For the past several weeks, I've been confiding to friends that I think Governor Pat Quinn has turned out to be a much better campaigner than anyone expected, and a much worse governor than everyone had hoped.

The campaign team that Quinn has put together is quite good. He's raised a ton of cash, which has paid for some well-produced television ads.

"He's had to unlearn three decades of muscle memory," cracked someone from inside Quinn's campaign a couple of months ago.

Indeed.

Quinn has never been an "A-list" campaigner. He has never really understood what it took to win a really big race - and it's showed whenever he's tried. He ran for secretary of state and was clobbered by George Ryan. Two years later he ran for U.S. Senate and was creamed in the Democratic primary by Dick Durbin. He still owed thousands of dollars from that 1996 U.S. Senate race until early this year.

From what I gather, the governor's brother sat him down and told him that if he wanted to continue being governor then he would have to do all those things he detested, like spend a few hours a day raising money. To his credit, Quinn listened. And I, for one, have been pretty impressed with the results.

It's the "governing" part of the job that's been the problem for me. From the failure of his budget roll-out to his constant flip-flops on everything from taxes to gambling to ethics reforms to a government shutdown, Quinn has seemed that he's in over his head. I, like everybody else, wanted him to succeed after the six-year Rod Blagojevich horror show. But he just hasn't proved, to me at least, that he's up to the task.

Last week came one of the biggest blows yet to Quinn's credibility as governor.

Quinn unexpectedly and harshly lashed out at Comptroller Dan Hynes for refusing to sign off on a $500-million short-term borrowing plan, which Quinn said was needed to pay outstanding bills before the end of the year. Quinn claimed that Treasurer Alexi Giannoulias had already agreed to the plan, which turned out to be false. Giannoulias had done no such thing. Both Hynes and Giannoulias must agree before the bonds can be sold. Hynes, of course, is challenging Quinn in the Democratic primary.

Quinn's office was needlessly secretive and grossly incompetent during this entire process. The governor switched the type of borrowing that he wanted to do, changed the amount that he wanted to borrow, demanded - out of the blue - an immediate deadline to approve the plan, and refused to provide Attorney General Lisa Madigan with crucial information, all without disclosing how he intended to spend the cash.

You'd think this wouldn't be a very tough sell. Small and large not-for-profit service providers are hurting badly because the state hasn't been able to reimburse them in weeks or months.

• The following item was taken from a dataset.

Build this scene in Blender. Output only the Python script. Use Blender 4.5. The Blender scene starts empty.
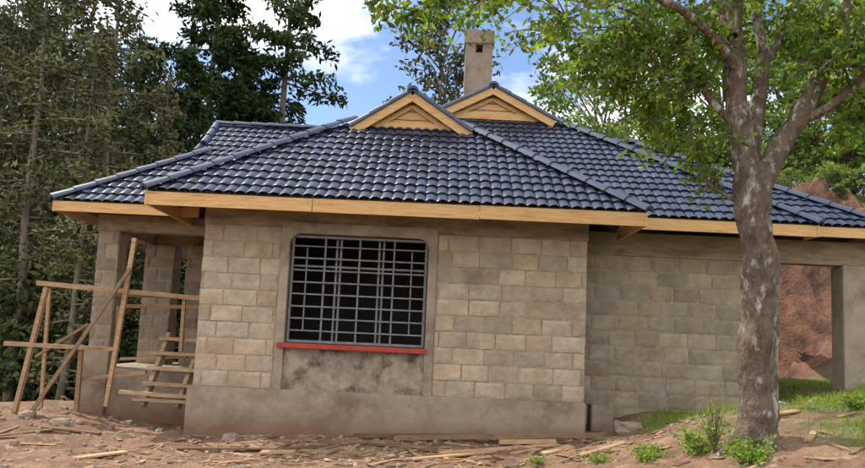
import bpy, bmesh, math, random
import numpy as np
from mathutils import Matrix, Vector, noise
random.seed(7); rng=np.random.default_rng(7)
sc=bpy.context.scene
rad=math.radians
def sm(v,a,b):
    t=min(1,max(0,(v-a)/(b-a))); return t*t*(3-2*t)

# ---------------------------------------------------------------- camera
cam=bpy.data.cameras.new("camera"); co=bpy.data.objects.new("camera",cam); sc.collection.objects.link(co); sc.camera=co
cam.lens=29.1; cam.shift_y=.0375; cam.clip_end=2000; cam.clip_start=.05
Rm=Matrix.Rotation(rad(90+6),3,'X')@Matrix.Rotation(rad(2.6),3,'Z')
co.matrix_world=Matrix.Translation((0,0,1.6))@Rm.to_4x4()

# ---------------------------------------------------------------- light
sc.view_settings.view_transform='Standard'; sc.view_settings.look='None'; sc.view_settings.exposure=0
SUN_EL,SUN_AZ=52,-62    # azimuth from +Y toward +X
w=bpy.data.worlds.new("World"); sc.world=w; w.use_nodes=True
nt=w.node_tree; nt.nodes.clear()
N=lambda t:nt.nodes.new(t)
sky=N('ShaderNodeTexSky'); sky.sky_type='NISHITA'; sky.sun_disc=False; sky.sun_elevation=rad(SUN_EL); sky.sun_rotation=rad(SUN_AZ); sky.ozone_density=2.7; sky.dust_density=.6
tc=N('ShaderNodeTexCoord'); mp=N('ShaderNodeMapping'); mp.inputs['Scale'].default_value=(1,1,2.2); mp.inputs['Location'].default_value=(.9,.1,.2)
no=N('ShaderNodeTexNoise'); no.inputs['Scale'].default_value=3.0; no.inputs['Detail'].default_value=9; no.inputs['Roughness'].default_value=.58
sx=N('ShaderNodeSeparateXYZ'); ml=N('ShaderNodeMath'); ml.operation='MULTIPLY_ADD'; ml.inputs[1].default_value=-.115  # Y gradient adds unseen cloud behind the camera to fill the shaded walls
cr=N('ShaderNodeValToRGB'); cr.color_ramp.elements[0].position=.36; cr.color_ramp.elements[1].position=.54
mx=N('ShaderNodeMixRGB'); mx.inputs[2].default_value=(12.2,12.2,12.4,1)
hs=N('ShaderNodeMixRGB'); hs.blend_type='MULTIPLY'; hs.inputs[0].default_value=1; hs.inputs[2].default_value=(1.28,1.3,1.38,1)
bg=N('ShaderNodeBackground'); bg.inputs[1].default_value=.145; wo=N('ShaderNodeOutputWorld')
lk=nt.links.new
lk(tc.outputs['Generated'],mp.inputs[0]); lk(mp.outputs[0],no.inputs['Vector']); lk(tc.outputs['Generated'],sx.inputs[0]); lk(sx.outputs['Y'],ml.inputs[0]); lk(no.outputs[0],ml.inputs[2]); lk(ml.outputs[0],cr.inputs[0])
lk(cr.outputs[0],mx.inputs[0]); lk(sky.outputs[0],hs.inputs[1]); lk(hs.outputs[0],mx.inputs[1]); lk(mx.outputs[0],bg.inputs[0]); lk(bg.outputs[0],wo.inputs[0])
sl=bpy.data.lights.new("sun",'SUN'); sl.energy=5.0; sl.angle=rad(.5); sl.color=(1,.94,.84)
so=bpy.data.objects.new("sun",sl); sc.collection.objects.link(so)
sd=Vector((math.cos(rad(SUN_EL))*math.sin(rad(SUN_AZ)),math.cos(rad(SUN_EL))*math.cos(rad(SUN_AZ)),math.sin(rad(SUN_EL))))
so.rotation_euler=sd.to_track_quat('Z','Y').to_euler(); so.location=sd*40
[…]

Heck, even Rod Blagojevich was able to get a short-term borrowing plan approved by the comptroller, treasurer, and attorney general after he was arrested by the FBI last year - around the same time that the attorney general was attempting to have him removed from office via the courts. If Blagojevich could put it together, why can't Quinn? After all, the state's financial crisis is worse now than it was then, with backlogged bills totaling $4.6 billion.

Hynes eventually turned thumbs down on Quinn's borrowing idea, saying the cash couldn't really be spent because there was simply no money to ever pay off the loan. He also pointed out that when Pat Quinn was state treasurer, Quinn opposed a very similar borrowing plan attempted by then-Governor Jim Edgar.

Some might say that Hynes was politically motivated here, but his case is pretty solid. The real political motivation is likely from Quinn. The governor tried to humiliate his political rival over unpaid bills, got caught in a lie (saying that Treasurer Giannoulias had signed off on the loan, when he hadn't), and then couldn't explain the basic mechanics for how the cash would be used or how the loan would be repaid.

I just wish somebody in that governor's office would learn how to play this game. It really isn't that difficult, but you'd never know it from the past 10 years.